Petit point qui m’a aussi déçu et laissé mitigé à la fin, je m’attendais à un bouleversement, une grosse surprise, ou une montée d’adrénaline et je n’ai rien eu de tout ça. Le livre comme une enquête continue son cheminement et arrive à sa conclusion sans grand fracas. C’est sûrement plus réaliste, mais aussi moins fort à lire/vivre du coup. Dommage. J’aurais aimé un petit twist final qui enlève le tout et je ne l’ai pas eu.

Un roman déroutant, intéressant et coup de poing. Ça va vite, ça aborde de nombreux thèmes et j’ai mieux compris la comparaison à Orwell et Almodovar. On a l’Espagne dans toute sa splendeur. Une culture, une âme particulière. On a une description de dictature qui ose aller très très loin, quoi de plus dérangeant qu’un trafic de bébés volés ? Mais avec tous ces éléments, je suis déçue d’être restée autant en marge de l’action.

Extrait :

Franco est mort, pas les franquistes. Les électeurs ont la mémoire courte et quarante-cinq ans de dictature n’ont pas suffi. Le peuple a choisi de donner le bâton pour se faire battre de nouveau. Même les anciens, ceux qui ont connu les années de privation, de faim, de soumission, ont voté massivement pour l’Alliance pour la majorité populaire, l’AMP. La mine défaite, le ministre de l’Intérieur socialiste confirme ce que tous les sondages prédisaient.

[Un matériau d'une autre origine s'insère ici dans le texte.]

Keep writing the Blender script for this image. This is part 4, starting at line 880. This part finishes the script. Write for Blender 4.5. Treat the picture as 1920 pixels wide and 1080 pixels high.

Une victoire sans concession des amis de Franco. Diego n’est pas dupe. Sur le devant de la scène installée face au siège du parti de droite, les adhérents de l’AMP font la fête. Ils sont jeunes et propres sur eux, aucun n’est en âge d’avoir côtoyé de près ou de loin les gouvernements franquistes. Dans l’ombre pourtant, les vieux caciques de l’époque sont encore là. Ils tirent les ficelles en coulisses, font habilement croire à ceux qui sont sous les feux des projecteurs que ce sont eux qui décident.